Festival-goers wander Zilker Park as Bleachers performs on the Lady Bird Stage during Day 1 of Weekend 2 of ACL on Friday, Oct. 8, 2021.

He makes a lot of soft-boy ballads. (Literally the Soft Boys. “Rollercoaster,” from album "Strange Desire," is cut from the power-pop cloth of 1980’s “Tonight.”) “ I Wanna Get Better” from 2014 was nasally sung and overstuffed with melodramatic lyrics that box out its great “I didn’t know I was lonely ‘till I saw your face” chorus. And its weird falsetto breakdown? What was Antonoff doing?

This year’s Bleachers album, “Take the Sadness Out of Saturday Night,” puts muscular instrumentation — heavier drums and bigger chants — on those soft-boy ballads, though. And now, he wants to remake cool records that his dad likes. Live, he has five multi-instrumentalists behind him, including two saxophones and two full-service drummers.

He wants Roy Orbison singing for the lonely. He wants rock & roll. He knows that the kids are here for Miley Cyrus’ range and he can’t play in her sandbox; that Machine Gun Kelly unexpectedly pivoted to emo and sold it to a whole new generation of 14-year-olds. He knows that time’s running out. So what’s left?
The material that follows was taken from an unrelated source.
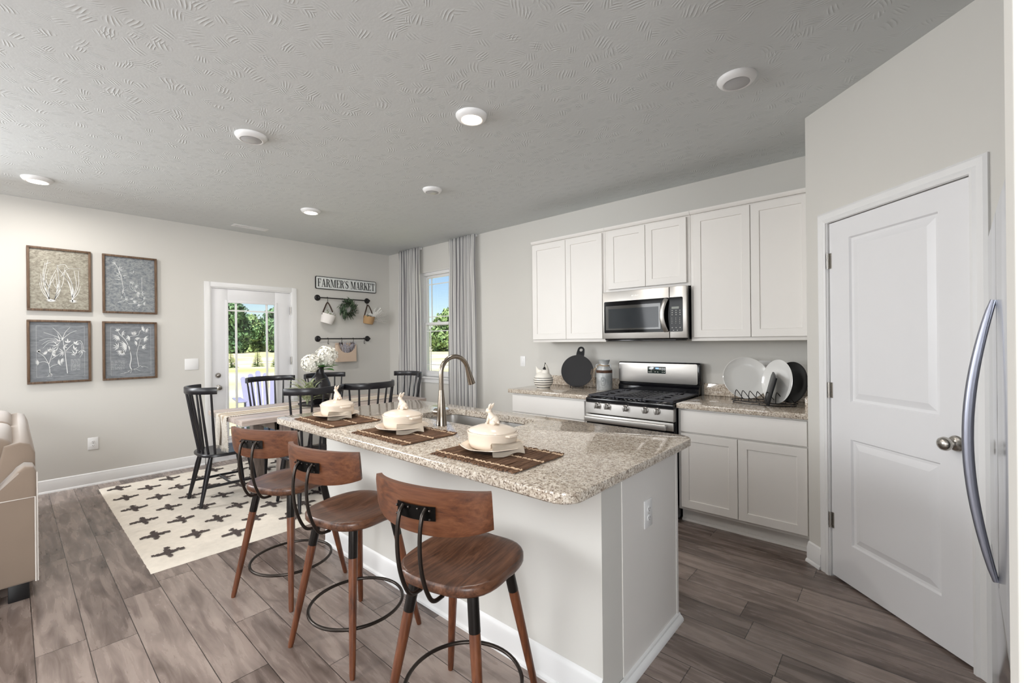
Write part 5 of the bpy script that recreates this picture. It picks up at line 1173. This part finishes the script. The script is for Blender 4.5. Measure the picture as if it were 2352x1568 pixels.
    for k in range(260):
        a = rng.random()*6.28; r = .080+rng.gauss(0, .016); b = c+Vector((rng.uniform(-.005, .02), r*math.cos(a), r*math.sin(a))); ta = a+PI/2+rng.uniform(-1.1, .9); d = Vector((rng.uniform(-.1, .5), math.cos(ta)*.8+math.cos(a)*.5*rng.uniform(-.6, 1), math.sin(ta)*.8+math.sin(a)*.5*rng.uniform(-.6, 1))); leaf(g, b, d, rng.uniform(.06, .10), .0125, curl=.2, nseg=3)
    g.obj('leaves', 'wreath', t, True, None); g = G(); g.tube([c+Vector((.003, .078*math.cos(a), .078*math.sin(a))) for a in [k*2*PI/30 for k in range(30)]], .007, 8, closed=True); g.tube([c+Vector((.0, .0, .078)), (.058, -.745, 2.023)], .002, 5); g.obj('wreath_ring', 'bark', t, True)
    # paper pocket with lavender
    y0, y1, z0, z1 = -.915, -.632, 1.130, 1.368
    t = thing('paper_pocket', 'beige paper pocket with scooped front hanging from the lower rail', 'wall pocket', (.03, (y0+y1)/2, z0)); g = G(); yc = (y0+y1)/2
    scoop = [(yc+.13*math.cos(a), z1-.010-.105*abs(math.sin(a))**1.3) for a in [PI*k/14 for k in range(15)]]
    g.prism([(y0, z0), (y1, z0), (y1, z1)]+scoop+[(y0, z1)], lambda u, v, d: (d, u, v), .098, .102); g.box(.022, .026, y0, y1, z0, z1+.03); g.box(.022, .102, y0, y1, z0-.003, z0)
    for y in (y0, y1): g.box(.022, .102, y-.0015, y+.0015, z0, z1)
    g.obj('pocket', 'paper', t, True, None); g = G(); g.box(.024, .045, -.862, -.812, 1.365, 1.405, .004); g.box(.024, .045, -.680, -.630, 1.365, 1.405, .004); g.obj('leather_tab', 'leather', t, True)
    t = thing('lavender_bunch', 'pale lavender sprigs standing in the beige paper pocket', 'flowers', (.062, yc, z0+.06)); g = G(); g.raw = True
    for k in range(44):
        b = Vector((rng.uniform(.035, .09), yc+rng.uniform(-.06, .05), z0+.02)); tip = Vector((rng.uniform(.04, .12), yc+rng.uniform(-.10, .17), z1+rng.uniform(-.02, .055))); d = (tip-b).normalized(); leaf(g, b, d, (tip-b).length, .0035, curl=.02, nseg=2)
        for q in range(8): p = b+(tip-b)*(.62+.38*q/8); leaf(g, p, d+Vector((rng.uniform(-.5, .5), rng.uniform(-.6, .6), .1)), .022, .005, curl=.1, nseg=2)
    g.obj('sprigs', 'lavender', t, True, None)
rails()

# ------------------------------------------------------------------ curtains
def curtain(label, x0, x1, seed):
    t = thing('curtain', label, 'curtain', ((x0+x1)/2, -.09, 0), 0, 'striped curtains at the kitchen window'); rng = random.Random(seed); n = 6; ph = [rng.uniform(-.6, .6) for _ in range(12)]; amp = [rng.uniform(.75, 1.2) for _ in range(12)]
    zt, zb = 2.764, .012
    def P(u, v):
        z = zt+(zb-zt)*v; k = 2*PI*n*u; top = max(0, 1-v*7); i = min(11, int(u*n*2)); A = .022+.010*min(1, v*3)
        ww = 1-.03*math.sin(min(1, v*4)*PI)+.05*v; xm = (x0+x1)/2; x = xm+(x0-xm+(x1-x0)*u)*ww
        y = -.078+A*math.sin(k+.25*math.sin(v*5+seed))*(1-.25*top)+.010*math.sin(k*2+seed+v*1.5)+.006*math.sin(u*17+v*8)*(1-top)
        x += .010*math.cos(k+.4)*(1-top*.6); return (x, y, z)
    g = G(); g.sheet(P, 150, 44, lambda u, v: (u*(x1-x0)*1.75, v*2.7)); bmesh.ops.solidify(g.b, geom=g.b.faces[:], thickness=.0015); g.obj('curtain_cloth', 'curtain', t, True, 180)
    g = G(); g.box(x0+.02, x1-.02, -.030, -.006, H-.03, H-.0005, .003); g.obj('curtain_track', 'plate', t, True)
curtain('grey striped curtain panel left of the kitchen window', .360, .885, 1)
curtain('grey striped curtain panel right of the kitchen window, above the sink faucet', 1.520, 2.040, 2)

# ------------------------------------------------------------------ things on the counters
ZC = .914
def hen():
    t = thing('hen_jar', 'cream hen shaped jar with black bands at the left counter end', 'jar', (3.375, -.42, ZC)); g = G()
    prof = [(.064, 0, 0), (.068, .008, 1), (.066, .016, 0), (.074, .026, 0), (.087, .040, 1), (.091, .047, 0), (.096, .063, 1), (.098, .070, 0), (.100, .086, 1), (.100, .093, 0), (.096, .107, 1), (.094, .113, 0), (.087, .122, 0), (.076, .122, 0), (.08, .09, 0), (.05, .02, 0)]
    n = 48; R = [[g.v((r*math.cos(2*PI*j/n), r*math.sin(2*PI*j/n), z)) for j in range(n)] for r, z, _ in prof]
    for i, (A, B) in enumerate(zip(R, R[1:])):
        g.mi = prof[i][2]
        for j in range(n): g.face([A[j], A[(j+1) % n], B[(j+1) % n], B[j]])
    g.mi = 0; g.face(R[0][::-1]); g.face(R[-1]); g.obj('jar_body', ['henwhite', 'henblack'], t, ang=50)
    g = G(); g.lathe([(.083, .122), (.084, .127), (.078, .140), (.060, .158), (.035, .172), (.004, .176)], n=40)
    g.tube(smooth([(.020, 0, .150), (.036, -.004, .185), (.038, -.008, .215), (.036, -.012, .240), (.034, -.014, .252)], 5), [.052, .047, .043, .040, .037, .034, .031, .028, .026, .024, .022, .021, .020, .019, .018, .017, .015, .012, .009, .006, .003], 18)
    g.tube(smooth([(-.030, 0, .140), (-.062, 0, .168), (-.082, 0, .198), (-.094, 0, .222)], 5), [.048, .046, .044, .041, .038, .034, .030, .026, .022, .018, .014, .010, .008, .006, .004, .002], 14, flat=.5, upv=(0, 1, 0))
    l = g.obj('lid', 'henwhite', t, ang=60)
    g = G()
    for p, r in (((.041, -.022, .256), .009), ((.039, -.028, .238), .008)): g.sphere(p, r, 10, (.7, .6, 1.1))
    for s in (-1, 1): g.tube([(.042+.000, -.0335, .226), (.044+s*.012, -.042, .196)], [.005, .008], 8)
    g.sphere((.043, -.040, .212), .007, 8); g.obj('comb_and_wattle', 'henblack', l)
hen()
def board():
    a = math.radians(24); lean = math.radians(14); loc = (3.635, -.200, ZC)
    s = thing('easel_stand', 'thin black wire easel holding the round black board', 'stand', loc, a); g = G()
    for x in (-.06, .06): g.tube([(x, -.062, .004), (x, -.055, .034), (x, -.045, .012), (x, .06, .004), (x, .082, .006), (x*.8, .055, .13)], .003, 6)
    g.tube([(-.06, -.057, .030), (.06, -.057, .030)], .003, 6); g.tube([(-.06, .06, .0045), (.06, .06, .0045)], .003, 6); g.tube([(-.048, .055, .13), (.048, .055, .13)], .003, 6); g.obj('wire_frame', 'wire', s)
    t = thing('serving_board', 'round black serving board with holed handle leaning on a wire easel', 'board', loc, a)
    mt = Matrix.Translation((0, -.026, .016)) @ Matrix.Rotation(-lean, 4, 'X') @ Matrix.Translation((0, 0, .163)) @ Matrix.Rotation(math.radians(9), 4, 'Y')
    R = .163; out = []
    a0, a1 = 104, 76
    out = arc(0, 0, R, a0, a0+332, 60); out += [(.040, R+.016), (.036, R+.050)]+arc(0, R+.056, .035, 0, 180, 10)[0:]+[(-.036, R+.050), (-.040, R+.016)]
    hole = arc(0, R+.056, .0165, 0, 360, 20)[:-1]
    g = G()
    f = lambda p, d: mt @ Vector((p[0], d, p[1]))
    rims = []
    for d in (-.006, .006):
        A = [g.v(f(p, d)) for p in out]; B = [g.v(f(p, d)) for p in hole]; es = []
        for L in (A, B): es += [g.b.edges.new((L[i], L[(i+1) % len(L)])) for i in range(len(L))]
        bmesh.ops.triangle_fill(g.b, use_beauty=True, edges=es); rims.append((A, B))
    for k in (0, 1):
        A, B = rims[0][k], rims[1][k]
        for i in range(len(A)): g.face([A[i], A[(i+1) % len(A)], B[(i+1) % len(A)], B[i]])
    g.obj('board_disc', 'blackboard', t, ang=40)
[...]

As he tweeted this week: “god i cant wait to get back on tour ..... see you friday .... get me out of here”

Coming out to new album-opener “91,” lurched on a white piano and wearing a black jacket, he slow-burned his way into ACL, and into hearts and minds, by tapping into our collective impatience. 

“We got so much pent-up energy,” he told Zilker Park onlookers two songs in. 

So yes, there is some Jersey dive pastiche to his recent stuff. But who else is doing it with those sonics? And his special herbs and spices are the rotations. He’s out there doing ‘70s Dutch soccer substitutions where positions don’t matter: The sax guy plays keys, the drummer plays xylophone, Antonoff plays bass and guitar, everyone sings

Bleachers performs at Austin City Limits Music Festival on Oct. 8, 2021.

And when the multi-instrumentalists take turns hopping on the mic, every chant punches. On “Everybody Loves Somebody,” backing R&B vocals from one of the drummers and the keys player simultaneously crooned and chanted over live hip-hop beats. They later wished the sax player a happy birthday and brought him donuts. Antonoff couldn’t resist making a music nerd joke: “He loves jazz, so we’re gonna wish him a happy b-day in thirteenths.”

Before “Rollercoaster,” a plea that worked: “Get on each other’s shoulders, we’ve been home for two years.” And on “Don’t Take the Money,” the master of millennial “whoas” shamelessly belted them out until every old guy on the lawn chair believed.